▶ **BRIEF**
No images are to be carried over; print all other material exactly as it stands.

▶ **SUPPLIED DATA**
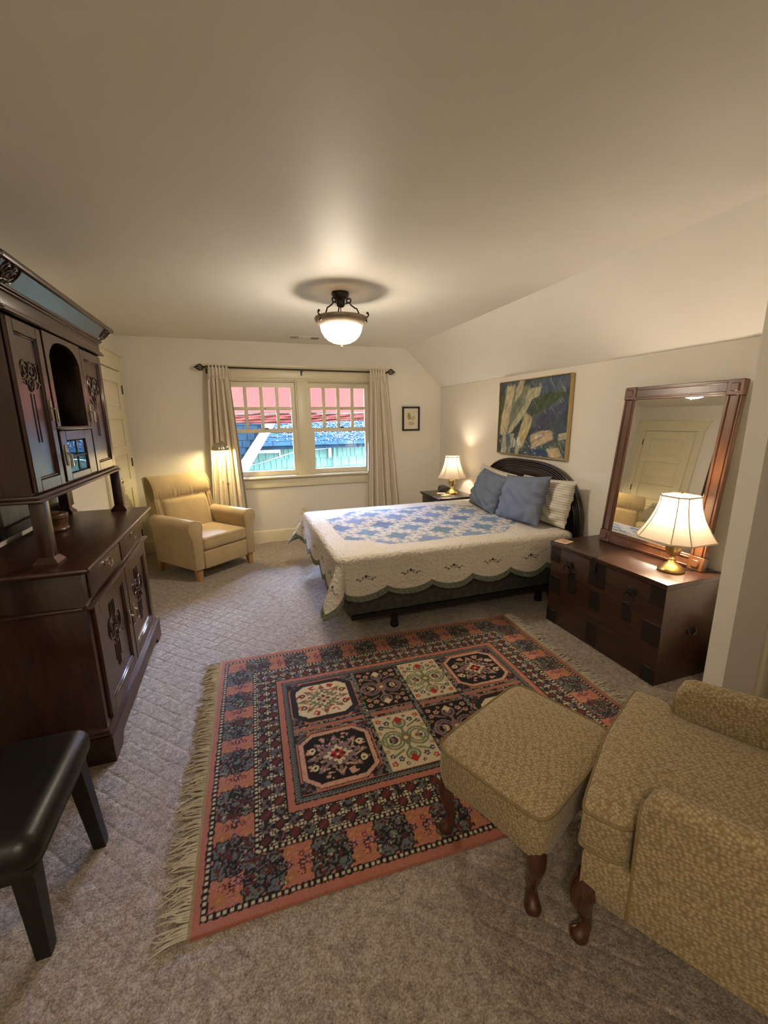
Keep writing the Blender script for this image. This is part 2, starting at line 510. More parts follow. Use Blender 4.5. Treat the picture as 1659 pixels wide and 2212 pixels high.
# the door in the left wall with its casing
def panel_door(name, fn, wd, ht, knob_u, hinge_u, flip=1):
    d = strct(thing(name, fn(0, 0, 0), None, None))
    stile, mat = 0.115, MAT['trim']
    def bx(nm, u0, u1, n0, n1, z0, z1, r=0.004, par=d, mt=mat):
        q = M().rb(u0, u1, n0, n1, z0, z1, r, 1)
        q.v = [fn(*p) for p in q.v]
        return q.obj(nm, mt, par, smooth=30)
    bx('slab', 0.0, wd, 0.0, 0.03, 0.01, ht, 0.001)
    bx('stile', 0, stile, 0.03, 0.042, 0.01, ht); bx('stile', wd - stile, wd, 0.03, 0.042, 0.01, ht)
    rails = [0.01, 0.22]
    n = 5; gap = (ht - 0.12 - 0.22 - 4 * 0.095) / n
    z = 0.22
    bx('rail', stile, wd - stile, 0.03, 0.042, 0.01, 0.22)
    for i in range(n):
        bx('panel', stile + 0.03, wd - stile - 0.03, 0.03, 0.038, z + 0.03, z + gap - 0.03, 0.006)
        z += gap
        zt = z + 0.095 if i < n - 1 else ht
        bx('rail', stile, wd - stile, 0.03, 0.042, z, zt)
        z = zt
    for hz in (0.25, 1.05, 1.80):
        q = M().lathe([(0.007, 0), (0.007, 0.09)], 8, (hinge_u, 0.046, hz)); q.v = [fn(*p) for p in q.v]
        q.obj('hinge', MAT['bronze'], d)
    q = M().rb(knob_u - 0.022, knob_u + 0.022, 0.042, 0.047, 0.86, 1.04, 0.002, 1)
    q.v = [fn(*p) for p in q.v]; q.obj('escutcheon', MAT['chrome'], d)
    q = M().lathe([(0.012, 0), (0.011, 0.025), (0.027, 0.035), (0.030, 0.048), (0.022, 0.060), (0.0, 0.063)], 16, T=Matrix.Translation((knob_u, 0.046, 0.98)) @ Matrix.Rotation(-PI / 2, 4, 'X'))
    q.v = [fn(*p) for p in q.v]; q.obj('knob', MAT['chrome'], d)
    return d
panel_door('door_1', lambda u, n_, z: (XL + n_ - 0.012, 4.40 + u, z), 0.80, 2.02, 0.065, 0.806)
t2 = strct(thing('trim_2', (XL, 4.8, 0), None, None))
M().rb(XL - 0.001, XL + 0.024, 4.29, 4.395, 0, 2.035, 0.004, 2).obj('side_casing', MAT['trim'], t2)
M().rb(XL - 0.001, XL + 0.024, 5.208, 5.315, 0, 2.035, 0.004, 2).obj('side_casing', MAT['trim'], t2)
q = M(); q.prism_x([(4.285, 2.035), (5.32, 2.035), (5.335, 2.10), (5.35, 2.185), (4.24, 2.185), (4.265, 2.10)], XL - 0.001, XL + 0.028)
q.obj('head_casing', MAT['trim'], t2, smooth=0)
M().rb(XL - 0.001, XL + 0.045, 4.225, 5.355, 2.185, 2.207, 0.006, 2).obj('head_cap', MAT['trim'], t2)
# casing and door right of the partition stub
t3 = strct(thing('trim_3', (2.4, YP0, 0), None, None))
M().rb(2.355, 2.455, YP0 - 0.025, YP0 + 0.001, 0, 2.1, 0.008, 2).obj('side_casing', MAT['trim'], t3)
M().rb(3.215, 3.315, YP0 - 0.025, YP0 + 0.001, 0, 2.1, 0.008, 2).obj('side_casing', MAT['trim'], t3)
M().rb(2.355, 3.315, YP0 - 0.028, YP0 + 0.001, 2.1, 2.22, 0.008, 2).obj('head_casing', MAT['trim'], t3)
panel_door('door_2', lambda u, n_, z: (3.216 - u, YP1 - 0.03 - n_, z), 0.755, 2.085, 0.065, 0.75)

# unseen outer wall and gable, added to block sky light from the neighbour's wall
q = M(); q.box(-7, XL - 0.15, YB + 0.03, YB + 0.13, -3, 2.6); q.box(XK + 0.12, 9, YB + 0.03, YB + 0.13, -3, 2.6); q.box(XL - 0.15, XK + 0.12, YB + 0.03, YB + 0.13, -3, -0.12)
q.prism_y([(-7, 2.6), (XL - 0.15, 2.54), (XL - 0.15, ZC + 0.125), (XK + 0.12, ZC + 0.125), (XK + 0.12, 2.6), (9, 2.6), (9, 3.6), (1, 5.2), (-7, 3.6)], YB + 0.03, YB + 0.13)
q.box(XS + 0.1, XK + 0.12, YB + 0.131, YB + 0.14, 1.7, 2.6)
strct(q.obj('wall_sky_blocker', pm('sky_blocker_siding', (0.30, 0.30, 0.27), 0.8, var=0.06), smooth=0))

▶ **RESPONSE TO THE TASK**
Keep writing the Blender script for this image. This is part 2, starting at line 510. More parts follow. Use Blender 4.5. Treat the picture as 1659 pixels wide and 2212 pixels high.
# the door in the left wall with its casing
def panel_door(name, fn, wd, ht, knob_u, hinge_u, flip=1):
    d = strct(thing(name, fn(0, 0, 0), None, None))
    stile, mat = 0.115, MAT['trim']
    def bx(nm, u0, u1, n0, n1, z0, z1, r=0.004, par=d, mt=mat):
        q = M().rb(u0, u1, n0, n1, z0, z1, r, 1)
        q.v = [fn(*p) for p in q.v]
        return q.obj(nm, mt, par, smooth=30)
    bx('slab', 0.0, wd, 0.0, 0.03, 0.01, ht, 0.001)
    bx('stile', 0, stile, 0.03, 0.042, 0.01, ht); bx('stile', wd - stile, wd, 0.03, 0.042, 0.01, ht)
    rails = [0.01, 0.22]
    n = 5; gap = (ht - 0.12 - 0.22 - 4 * 0.095) / n
    z = 0.22
    bx('rail', stile, wd - stile, 0.03, 0.042, 0.01, 0.22)
    for i in range(n):
        bx('panel', stile + 0.03, wd - stile - 0.03, 0.03, 0.038, z + 0.03, z + gap - 0.03, 0.006)
        z += gap
        zt = z + 0.095 if i < n - 1 else ht
        bx('rail', stile, wd - stile, 0.03, 0.042, z, zt)
        z = zt
    for hz in (0.25, 1.05, 1.80):
        q = M().lathe([(0.007, 0), (0.007, 0.09)], 8, (hinge_u, 0.046, hz)); q.v = [fn(*p) for p in q.v]
        q.obj('hinge', MAT['bronze'], d)
    q = M().rb(knob_u - 0.022, knob_u + 0.022, 0.042, 0.047, 0.86, 1.04, 0.002, 1)
    q.v = [fn(*p) for p in q.v]; q.obj('escutcheon', MAT['chrome'], d)
    q = M().lathe([(0.012, 0), (0.011, 0.025), (0.027, 0.035), (0.030, 0.048), (0.022, 0.060), (0.0, 0.063)], 16, T=Matrix.Translation((knob_u, 0.046, 0.98)) @ Matrix.Rotation(-PI / 2, 4, 'X'))
    q.v = [fn(*p) for p in q.v]; q.obj('knob', MAT['chrome'], d)
    return d
panel_door('door_1', lambda u, n_, z: (XL + n_ - 0.012, 4.40 + u, z), 0.80, 2.02, 0.065, 0.806)
t2 = strct(thing('trim_2', (XL, 4.8, 0), None, None))
M().rb(XL - 0.001, XL + 0.024, 4.29, 4.395, 0, 2.035, 0.004, 2).obj('side_casing', MAT['trim'], t2)
M().rb(XL - 0.001, XL + 0.024, 5.208, 5.315, 0, 2.035, 0.004, 2).obj('side_casing', MAT['trim'], t2)
q = M(); q.prism_x([(4.285, 2.035), (5.32, 2.035), (5.335, 2.10), (5.35, 2.185), (4.24, 2.185), (4.265, 2.10)], XL - 0.001, XL + 0.028)
q.obj('head_casing', MAT['trim'], t2, smooth=0)
M().rb(XL - 0.001, XL + 0.045, 4.225, 5.355, 2.185, 2.207, 0.006, 2).obj('head_cap', MAT['trim'], t2)
# casing and door right of the partition stub
t3 = strct(thing('trim_3', (2.4, YP0, 0), None, None))
M().rb(2.355, 2.455, YP0 - 0.025, YP0 + 0.001, 0, 2.1, 0.008, 2).obj('side_casing', MAT['trim'], t3)
M().rb(3.215, 3.315, YP0 - 0.025, YP0 + 0.001, 0, 2.1, 0.008, 2).obj('side_casing', MAT['trim'], t3)
M().rb(2.355, 3.315, YP0 - 0.028, YP0 + 0.001, 2.1, 2.22, 0.008, 2).obj('head_casing', MAT['trim'], t3)
panel_door('door_2', lambda u, n_, z: (3.216 - u, YP1 - 0.03 - n_, z), 0.755, 2.085, 0.065, 0.75)

# unseen outer wall and gable, added to block sky light from the neighbour's wall
q = M(); q.box(-7, XL - 0.15, YB + 0.03, YB + 0.13, -3, 2.6); q.box(XK + 0.12, 9, YB + 0.03, YB + 0.13, -3, 2.6); q.box(XL - 0.15, XK + 0.12, YB + 0.03, YB + 0.13, -3, -0.12)
q.prism_y([(-7, 2.6), (XL - 0.15, 2.54), (XL - 0.15, ZC + 0.125), (XK + 0.12, ZC + 0.125), (XK + 0.12, 2.6), (9, 2.6), (9, 3.6), (1, 5.2), (-7, 3.6)], YB + 0.03, YB + 0.13)
q.box(XS + 0.1, XK + 0.12, YB + 0.131, YB + 0.14, 1.7, 2.6)
strct(q.obj('wall_sky_blocker', pm('sky_blocker_siding', (0.30, 0.30, 0.27), 0.8, var=0.06), smooth=0))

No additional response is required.